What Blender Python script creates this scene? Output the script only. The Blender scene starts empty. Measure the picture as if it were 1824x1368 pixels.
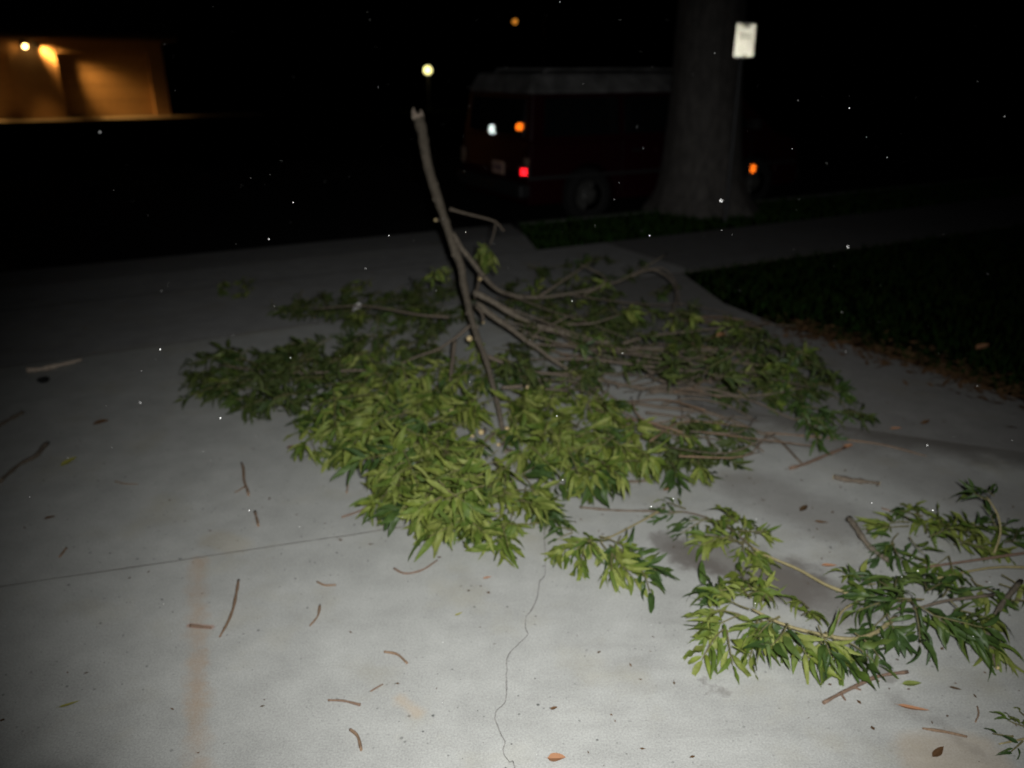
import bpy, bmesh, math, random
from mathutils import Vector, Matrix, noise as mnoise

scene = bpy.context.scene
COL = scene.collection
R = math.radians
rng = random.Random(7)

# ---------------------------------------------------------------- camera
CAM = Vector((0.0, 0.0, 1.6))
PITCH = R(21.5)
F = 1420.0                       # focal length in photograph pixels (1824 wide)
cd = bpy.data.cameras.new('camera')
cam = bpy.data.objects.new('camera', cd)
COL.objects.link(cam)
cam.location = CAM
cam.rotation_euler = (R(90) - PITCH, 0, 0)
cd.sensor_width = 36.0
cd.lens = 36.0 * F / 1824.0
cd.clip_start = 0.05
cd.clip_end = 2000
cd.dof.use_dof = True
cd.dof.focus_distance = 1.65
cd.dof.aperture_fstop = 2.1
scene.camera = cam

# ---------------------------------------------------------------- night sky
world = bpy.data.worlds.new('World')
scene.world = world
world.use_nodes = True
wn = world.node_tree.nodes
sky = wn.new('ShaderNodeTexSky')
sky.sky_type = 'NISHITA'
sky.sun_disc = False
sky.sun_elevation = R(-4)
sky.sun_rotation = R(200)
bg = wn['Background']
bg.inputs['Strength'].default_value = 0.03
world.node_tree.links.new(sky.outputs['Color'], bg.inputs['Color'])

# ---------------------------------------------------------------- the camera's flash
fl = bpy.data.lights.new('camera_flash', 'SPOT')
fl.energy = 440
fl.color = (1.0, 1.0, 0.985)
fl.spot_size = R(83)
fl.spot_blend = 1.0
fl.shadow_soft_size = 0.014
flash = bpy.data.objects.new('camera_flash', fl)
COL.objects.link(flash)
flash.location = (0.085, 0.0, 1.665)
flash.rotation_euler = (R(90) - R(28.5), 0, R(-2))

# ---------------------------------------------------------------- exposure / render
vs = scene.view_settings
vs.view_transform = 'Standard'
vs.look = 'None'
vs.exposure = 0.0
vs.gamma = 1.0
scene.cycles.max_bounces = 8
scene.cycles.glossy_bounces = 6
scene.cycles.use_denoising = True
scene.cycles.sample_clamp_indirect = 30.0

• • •

[Problem to work on]
Set the lines above down again, word for word, from the first through the one containing "rng = random.Random(7)"; pictures excluded.

[Task output]
What Blender Python script creates this scene? Output the script only. The Blender scene starts empty. Measure the picture as if it were 1824x1368 pixels.
import bpy, bmesh, math, random
from mathutils import Vector, Matrix, noise as mnoise

scene = bpy.context.scene
COL = scene.collection
R = math.radians
rng = random.Random(7)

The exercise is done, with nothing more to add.